Colombian president postpones talks with ELN rebels after hostage situation
olombia's President Juan Manuel Santos gestures while addressing people who worked for the peace accord to be approved in the recent referendum, after winning the Nobel Peace Prize. (REUTERS Photo)


The Colombian government said Thursday it will postpone peace talks with the ELN rebels until they release an ex-lawmaker they are holding hostage, just hours from the scheduled start of negotiations.

Interior Minister Juan Fernando Cristo said the government was prepared to postpone the talks -- scheduled to start at 5:00 pm (2200 GMT) -- until it was sure former congressman Odin Sanchez had been freed.

"If the opening (of the talks) can't be held today, the government is ready to do it tomorrow or Saturday or whenever we are certain that Odin Sanchez has been freed," the minister told a press conference.

The comment came as government and rebel negotiators gathered in the Ecuadoran capital Quito, awaiting a green light for the formal opening of the talks.

The National Liberation Army (ELN) is Colombia's second largest rebel group, after the Revolutionary Armed Forces of Colombia (FARC), which has been in talks with the government for nearly four years.

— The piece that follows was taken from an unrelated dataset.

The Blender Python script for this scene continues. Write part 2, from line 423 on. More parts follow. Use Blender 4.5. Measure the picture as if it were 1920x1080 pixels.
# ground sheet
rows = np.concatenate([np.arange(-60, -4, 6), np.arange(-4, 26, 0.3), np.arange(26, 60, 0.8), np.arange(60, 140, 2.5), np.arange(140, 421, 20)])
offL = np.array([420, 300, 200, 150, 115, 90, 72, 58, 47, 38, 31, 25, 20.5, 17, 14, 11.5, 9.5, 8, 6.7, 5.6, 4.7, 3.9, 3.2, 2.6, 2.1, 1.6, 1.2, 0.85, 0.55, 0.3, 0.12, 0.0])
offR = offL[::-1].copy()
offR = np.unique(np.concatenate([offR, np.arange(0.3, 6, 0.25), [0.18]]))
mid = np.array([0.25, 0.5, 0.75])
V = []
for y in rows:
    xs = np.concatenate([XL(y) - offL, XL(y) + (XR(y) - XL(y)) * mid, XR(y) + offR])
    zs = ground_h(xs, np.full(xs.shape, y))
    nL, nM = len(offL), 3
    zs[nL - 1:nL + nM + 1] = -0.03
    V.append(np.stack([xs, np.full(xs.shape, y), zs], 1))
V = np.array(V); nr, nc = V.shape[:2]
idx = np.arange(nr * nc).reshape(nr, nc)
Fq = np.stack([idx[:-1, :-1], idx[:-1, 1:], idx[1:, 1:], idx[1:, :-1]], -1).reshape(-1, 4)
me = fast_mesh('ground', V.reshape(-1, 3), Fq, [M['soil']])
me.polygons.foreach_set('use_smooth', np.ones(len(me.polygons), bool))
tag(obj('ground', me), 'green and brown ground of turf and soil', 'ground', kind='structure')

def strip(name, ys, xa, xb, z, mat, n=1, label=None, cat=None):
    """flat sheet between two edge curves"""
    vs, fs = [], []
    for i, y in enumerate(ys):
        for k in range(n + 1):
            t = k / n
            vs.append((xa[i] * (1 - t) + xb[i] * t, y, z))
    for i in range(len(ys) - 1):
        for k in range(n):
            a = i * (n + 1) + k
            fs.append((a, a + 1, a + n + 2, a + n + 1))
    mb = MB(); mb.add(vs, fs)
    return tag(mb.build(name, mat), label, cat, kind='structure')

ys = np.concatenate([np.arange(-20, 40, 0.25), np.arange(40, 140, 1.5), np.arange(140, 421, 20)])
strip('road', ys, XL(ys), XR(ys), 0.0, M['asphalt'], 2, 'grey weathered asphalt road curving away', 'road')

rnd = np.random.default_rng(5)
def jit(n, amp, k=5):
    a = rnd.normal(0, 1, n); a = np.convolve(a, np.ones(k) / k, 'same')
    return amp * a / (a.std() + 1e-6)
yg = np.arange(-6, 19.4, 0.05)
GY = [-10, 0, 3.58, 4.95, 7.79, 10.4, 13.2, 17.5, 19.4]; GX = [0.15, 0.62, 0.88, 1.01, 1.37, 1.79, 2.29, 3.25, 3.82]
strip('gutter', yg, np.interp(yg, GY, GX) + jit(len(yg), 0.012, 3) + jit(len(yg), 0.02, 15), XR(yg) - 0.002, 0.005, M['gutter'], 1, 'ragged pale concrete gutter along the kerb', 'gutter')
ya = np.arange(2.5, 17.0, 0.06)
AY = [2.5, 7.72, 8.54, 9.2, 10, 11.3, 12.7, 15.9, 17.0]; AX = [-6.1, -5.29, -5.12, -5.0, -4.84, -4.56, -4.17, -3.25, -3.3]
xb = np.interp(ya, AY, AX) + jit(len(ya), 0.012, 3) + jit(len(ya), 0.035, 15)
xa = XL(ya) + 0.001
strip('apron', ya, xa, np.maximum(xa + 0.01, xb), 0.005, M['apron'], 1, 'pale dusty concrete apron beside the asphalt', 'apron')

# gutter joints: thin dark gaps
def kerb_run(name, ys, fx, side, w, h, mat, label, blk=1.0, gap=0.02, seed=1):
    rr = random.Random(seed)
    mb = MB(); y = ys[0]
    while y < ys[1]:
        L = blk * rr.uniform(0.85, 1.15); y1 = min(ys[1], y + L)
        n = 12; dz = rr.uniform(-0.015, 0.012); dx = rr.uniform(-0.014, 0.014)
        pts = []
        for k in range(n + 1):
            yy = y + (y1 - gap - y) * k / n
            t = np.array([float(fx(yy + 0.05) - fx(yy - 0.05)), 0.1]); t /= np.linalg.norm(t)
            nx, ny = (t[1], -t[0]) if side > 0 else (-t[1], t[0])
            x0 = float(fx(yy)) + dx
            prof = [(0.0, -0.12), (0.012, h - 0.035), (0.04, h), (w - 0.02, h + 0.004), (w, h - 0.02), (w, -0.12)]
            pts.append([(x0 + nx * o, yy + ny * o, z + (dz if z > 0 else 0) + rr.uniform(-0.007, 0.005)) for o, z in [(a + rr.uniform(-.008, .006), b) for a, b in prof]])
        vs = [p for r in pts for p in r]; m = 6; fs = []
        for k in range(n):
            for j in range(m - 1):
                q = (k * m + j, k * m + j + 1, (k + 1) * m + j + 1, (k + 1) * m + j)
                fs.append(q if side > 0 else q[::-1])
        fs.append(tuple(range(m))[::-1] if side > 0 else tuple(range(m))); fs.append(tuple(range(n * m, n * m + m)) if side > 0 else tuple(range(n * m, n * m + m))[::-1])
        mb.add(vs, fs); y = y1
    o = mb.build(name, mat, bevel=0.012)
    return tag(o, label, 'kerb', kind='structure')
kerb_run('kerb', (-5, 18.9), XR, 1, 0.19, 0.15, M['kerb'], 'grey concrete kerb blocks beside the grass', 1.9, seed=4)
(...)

The ELN talks are meant to open a new, decisive front in President Juan Manuel Santos's efforts to end an armed conflict of half a century that has killed more than 260,000 people.

Santos, the winner of this year's Nobel Peace Prize, has already signed a peace deal with the FARC, but voters rejected it in a referendum this month -- sending negotiators back to the drawing board.

The ELN talks are shaping up to be even trickier.

The ELN had promised to free its hostages before the negotiations.

But it bristled last week when the government's chief negotiator gave it an ultimatum to free Sanchez, accusing him of "torpedoing" the talks.

Like the FARC, the ELN formed in 1964 and is blamed for killings and kidnappings during a many-sided civil war.